Josh Thomas participated in Tri-Sigma Night Live because of his fraternity’s connection with Sigma Sigma Sigma. He showed the audience his choreography skills and impressed his team’s coach. What he didn’t expect from the event was that coach becoming his girlfriend of more than two years.
Thomas, a senior, and junior Anne Brately are among the many couples whose involvement in Greek life has allowed their relationship to flourish.
“Participation is one of the best ways to meet people and have the potential to build relationships,” said Thomas, a member of Sigma Tau Gamma. “Even if you’re just participating in something silly and dancing around … you’re doing it to raise money, so it’s a good icebreaker.”
Thomas caught Brately’s eye immediately after the Tri-Sigma Night Live event, and they began dating a month later.
“After we did TSNL that night I asked my sisters, ‘What do you think of Josh?’” said Brately, a nursing major. “I think it was his eyes that got me, those baby blues.”
Brately and Thomas both emphasized the advantages of dating in the Greek community. Brately said it’s easier to understand when Thomas has a fraternity meeting and they have to make plans for a different time.
“You understand that your time gets split between hanging out with your brothers or sisters and hanging out with your girlfriend or boyfriend,” Thomas said. “It’s like a balancing act.”
Not only are they busy with Greek obligations, Thomas said his demanding architecture major keeps him preoccupied. However, Brately’s bubbly, carefree attitude keeps him stable.

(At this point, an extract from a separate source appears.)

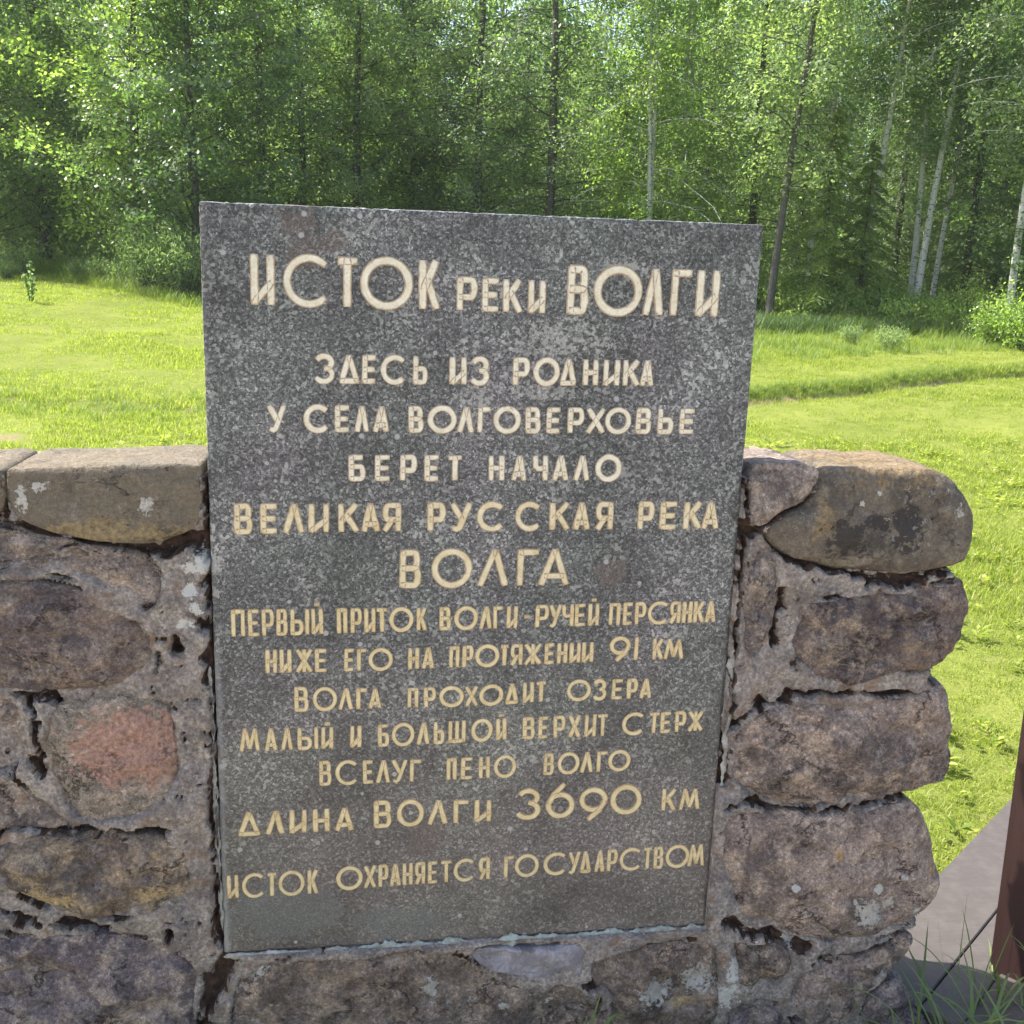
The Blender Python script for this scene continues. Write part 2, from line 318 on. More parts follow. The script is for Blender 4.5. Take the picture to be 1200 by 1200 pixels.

“She’s always happy and in a good mood,” he said. “She keeps me happy and in a good mood even though my major likes to bring me down.”
Brately said despite having different schedules and challenging majors, they make time for each other and it works out.
Sophomore accounting major Johnny Flood, also a Sigma Tau Gamma member, and his girlfriend Louise Killius, an Alpha Phi, have a similar problem with finding time to see one another, but he said Greek events bring them together.
“We have to put more time into doing our (Greek) things and we don’t have the opportunity to see each other quite as much,” Flood said. “But at the same time, we do a lot of stuff together through Greek life.”
Flood and Killius, a sophomore political science major, met in high school and have been together for more than four years. They made the decision to go to Kent State, as well as to join Greek life, together.
The couple has participated in multiple Greek rituals, which Flood said has brought them closer. Killius was chosen by the fraternity to be its chapter sweetheart, a woman who represents the brothers. She was chosen based on her commitment to the fraternity and for having upstanding morals and honor.
Another feat for the two, and their favorite moment in Greek life together, was Flood lavaliering Killius. This is an uncommon, important Greek ritual that involves a fraternity member giving a piece of jewelry to his girlfriend that consists of the fraternity’s letters. The couple must get approval from the fraternity, must be dating for a significant amount of time and have frequent involvement in the Greek community.
Killius said because of this ritual, she is now a member of the fraternity and she can wear Sigma Tau Gamma’s letters.
While Brately and Thomas’ fraternity and sorority already had a historically close relationship, Alpha Phi and Sigma Tau Gamma have improved their interaction because of Killius and Flood.
“I noticed that before we didn’t have a lot of Alpha Phi (members) that came to our house, but now there’s definitely an increase,” Flood said. “Louise has been bringing a lot of them around.”
“My sorority never really did stuff with Sigma Tau Gamma, but now we are doing socials and community service with them,” Killius said.
Having fraternity and sorority events together has made it more fun to organize and participate in them, Flood said.
Getting involved in Greek life has helped Brately, Thomas, Killius and Flood gain closer ties to the Greek community, as well as those to each other.
“(Louise has) gotten to know all my fraternity brothers really well, and they all love her to death,” Flood said. “So it’s pretty cool. She’s as much in the fraternity as I am.”